SRAM set to launch Eagle 12-speed mountain bike groups

According to SRAM, global spec for 3x drivetrains drops 70% every year, and has done so year over year for quite some time. Now, they say even 2x spec is diminishing as 1x has become fully developed across the price spectrum.

The growth was a surprise for them, actually. When they first made XX1, they thought it might be a niche product. That was 2007. Now, between road, mountain and cyclocross, they have nine different 1x groups because demand has far exceeded expectations.

But there were hold outs. Even with a 420% range on their 1×11, some riders wanted more. SRAM’s GX 2×11 boasts a ridiculous 630% range, but most 2×10 setups are in the ~515% range. But, then you’ve got the weight and complexity of a front derailleur and multiple chainrings. Surely there was a way, so they started tinkering.

The result is Eagle, a 1×12 group with 10-50 cassette spread that gets you darn close to what a double provides. But who needs that kind of range? Turns out even their top pros wanted it after trying it. Dominant riders like Nino Schurter and Jerome Clementz. Why? Not because they need more range, but because they can go faster.

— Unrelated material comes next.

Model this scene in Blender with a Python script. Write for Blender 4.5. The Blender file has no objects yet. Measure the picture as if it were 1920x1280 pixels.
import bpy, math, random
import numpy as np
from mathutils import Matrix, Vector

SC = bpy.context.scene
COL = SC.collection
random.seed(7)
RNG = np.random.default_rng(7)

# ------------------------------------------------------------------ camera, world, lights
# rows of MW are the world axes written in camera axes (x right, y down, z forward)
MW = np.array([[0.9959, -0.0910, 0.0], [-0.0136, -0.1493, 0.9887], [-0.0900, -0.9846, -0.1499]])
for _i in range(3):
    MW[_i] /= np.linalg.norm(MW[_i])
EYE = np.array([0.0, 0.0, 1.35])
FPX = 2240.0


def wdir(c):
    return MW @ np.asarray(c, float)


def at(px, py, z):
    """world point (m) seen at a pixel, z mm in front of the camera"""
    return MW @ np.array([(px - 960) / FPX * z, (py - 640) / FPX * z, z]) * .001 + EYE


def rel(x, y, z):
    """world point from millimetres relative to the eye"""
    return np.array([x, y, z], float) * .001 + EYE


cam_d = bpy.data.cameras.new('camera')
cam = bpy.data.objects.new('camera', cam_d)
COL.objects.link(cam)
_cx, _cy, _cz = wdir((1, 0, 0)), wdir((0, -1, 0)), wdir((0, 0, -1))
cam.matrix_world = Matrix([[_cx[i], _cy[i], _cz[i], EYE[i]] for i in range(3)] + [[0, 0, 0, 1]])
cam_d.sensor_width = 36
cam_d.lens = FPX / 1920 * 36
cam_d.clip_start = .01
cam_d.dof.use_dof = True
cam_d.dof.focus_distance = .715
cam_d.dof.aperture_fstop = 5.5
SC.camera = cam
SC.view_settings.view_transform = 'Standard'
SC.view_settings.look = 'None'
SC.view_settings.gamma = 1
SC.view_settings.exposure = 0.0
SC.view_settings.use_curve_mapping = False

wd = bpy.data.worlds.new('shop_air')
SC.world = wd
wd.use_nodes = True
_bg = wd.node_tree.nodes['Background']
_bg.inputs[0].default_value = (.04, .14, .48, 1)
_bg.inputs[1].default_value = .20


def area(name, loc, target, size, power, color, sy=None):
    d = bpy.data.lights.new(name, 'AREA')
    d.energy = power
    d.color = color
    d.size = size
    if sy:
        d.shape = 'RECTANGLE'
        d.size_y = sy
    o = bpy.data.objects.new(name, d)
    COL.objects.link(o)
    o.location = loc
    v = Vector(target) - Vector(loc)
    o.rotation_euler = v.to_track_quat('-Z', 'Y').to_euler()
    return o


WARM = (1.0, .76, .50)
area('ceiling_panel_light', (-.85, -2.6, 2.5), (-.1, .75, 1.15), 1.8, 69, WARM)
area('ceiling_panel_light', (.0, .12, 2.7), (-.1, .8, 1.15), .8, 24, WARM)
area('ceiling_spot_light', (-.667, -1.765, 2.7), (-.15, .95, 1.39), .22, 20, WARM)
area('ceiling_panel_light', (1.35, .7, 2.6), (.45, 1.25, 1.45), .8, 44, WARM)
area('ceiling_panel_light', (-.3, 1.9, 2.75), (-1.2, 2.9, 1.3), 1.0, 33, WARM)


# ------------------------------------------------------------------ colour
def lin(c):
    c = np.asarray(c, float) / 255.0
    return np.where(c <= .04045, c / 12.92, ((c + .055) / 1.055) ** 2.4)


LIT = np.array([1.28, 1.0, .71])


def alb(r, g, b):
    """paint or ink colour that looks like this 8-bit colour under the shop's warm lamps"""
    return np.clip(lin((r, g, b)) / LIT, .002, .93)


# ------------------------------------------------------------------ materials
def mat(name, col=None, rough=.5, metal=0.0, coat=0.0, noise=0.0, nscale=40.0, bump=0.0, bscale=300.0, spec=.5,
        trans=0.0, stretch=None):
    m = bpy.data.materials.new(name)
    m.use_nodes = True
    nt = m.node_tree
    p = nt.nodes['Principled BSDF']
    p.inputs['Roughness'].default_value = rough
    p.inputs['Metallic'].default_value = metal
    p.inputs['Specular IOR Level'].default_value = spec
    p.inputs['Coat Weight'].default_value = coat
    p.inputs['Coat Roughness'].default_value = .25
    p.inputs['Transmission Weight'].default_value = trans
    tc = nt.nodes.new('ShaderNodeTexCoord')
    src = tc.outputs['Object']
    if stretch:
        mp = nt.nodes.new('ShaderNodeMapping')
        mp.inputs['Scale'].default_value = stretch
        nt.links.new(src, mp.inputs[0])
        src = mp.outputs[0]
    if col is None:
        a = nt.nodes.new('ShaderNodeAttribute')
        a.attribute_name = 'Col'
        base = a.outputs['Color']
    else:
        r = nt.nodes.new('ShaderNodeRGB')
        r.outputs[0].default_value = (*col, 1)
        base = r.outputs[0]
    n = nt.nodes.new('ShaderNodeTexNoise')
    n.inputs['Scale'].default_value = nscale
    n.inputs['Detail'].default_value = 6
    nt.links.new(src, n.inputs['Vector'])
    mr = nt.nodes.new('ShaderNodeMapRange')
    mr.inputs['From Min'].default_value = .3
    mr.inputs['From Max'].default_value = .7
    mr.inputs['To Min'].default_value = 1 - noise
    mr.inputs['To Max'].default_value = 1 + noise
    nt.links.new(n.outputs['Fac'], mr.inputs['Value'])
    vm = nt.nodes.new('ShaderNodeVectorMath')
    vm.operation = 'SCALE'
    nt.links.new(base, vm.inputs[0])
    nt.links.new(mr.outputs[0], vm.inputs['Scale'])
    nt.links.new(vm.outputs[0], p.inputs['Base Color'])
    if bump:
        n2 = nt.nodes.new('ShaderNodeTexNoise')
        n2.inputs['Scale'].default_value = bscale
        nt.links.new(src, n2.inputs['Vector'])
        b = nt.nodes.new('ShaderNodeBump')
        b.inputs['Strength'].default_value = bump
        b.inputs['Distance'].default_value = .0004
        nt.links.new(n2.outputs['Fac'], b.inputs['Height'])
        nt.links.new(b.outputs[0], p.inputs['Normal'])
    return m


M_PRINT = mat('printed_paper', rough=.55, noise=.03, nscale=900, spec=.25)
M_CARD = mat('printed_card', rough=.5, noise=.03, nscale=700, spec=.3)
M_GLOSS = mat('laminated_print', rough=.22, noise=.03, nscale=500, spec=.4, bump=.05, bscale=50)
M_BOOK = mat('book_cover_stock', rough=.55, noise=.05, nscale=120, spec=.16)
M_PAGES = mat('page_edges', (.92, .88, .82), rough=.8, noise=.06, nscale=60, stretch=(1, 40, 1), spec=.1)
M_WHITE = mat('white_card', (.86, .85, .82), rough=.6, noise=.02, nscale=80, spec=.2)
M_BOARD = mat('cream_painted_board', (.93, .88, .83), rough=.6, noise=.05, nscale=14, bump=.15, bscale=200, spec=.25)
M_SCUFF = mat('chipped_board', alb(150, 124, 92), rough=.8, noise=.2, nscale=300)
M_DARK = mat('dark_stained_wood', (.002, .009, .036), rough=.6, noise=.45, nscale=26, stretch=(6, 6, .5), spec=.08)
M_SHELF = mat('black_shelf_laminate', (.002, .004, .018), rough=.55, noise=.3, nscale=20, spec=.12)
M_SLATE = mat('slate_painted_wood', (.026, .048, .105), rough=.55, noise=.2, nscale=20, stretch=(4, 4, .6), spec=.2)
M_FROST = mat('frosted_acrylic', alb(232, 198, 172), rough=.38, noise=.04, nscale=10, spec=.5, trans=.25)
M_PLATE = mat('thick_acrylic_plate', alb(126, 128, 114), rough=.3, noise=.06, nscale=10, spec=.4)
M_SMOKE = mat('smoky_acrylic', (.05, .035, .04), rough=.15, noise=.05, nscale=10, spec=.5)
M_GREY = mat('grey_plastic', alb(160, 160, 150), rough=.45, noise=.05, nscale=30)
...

Basically, Eagle is substantially lighter than a 2x, has a 500% range, and makes the bike simpler. In other words, it frees you from ever needing a front derailleur again. How serious is SRAM about this? Drivetrain product manager Chris Hilton says they’ll never tell us about another mountain bike front derailleur again. They are no longer doing any development work on mountain bike front derailleurs, and those engineers have been moved to other projects.

At launch, Eagle will be a premium offering at the XX1 and X01 level. Because the chainrings are direct mount, you’ll be able to build it up with lower level cranks to save a little money (and expect OEM buyers to do just that on MY17 bikes). More on that in a bit. First, it’s worth mentioning that this is a complete system. SRAM’s not a derailleur company, they’re a drivetrain company. So, in their mind, if you’re not designing a drivetrain as a system, how do you know that it’s optimized to work together as well as possible?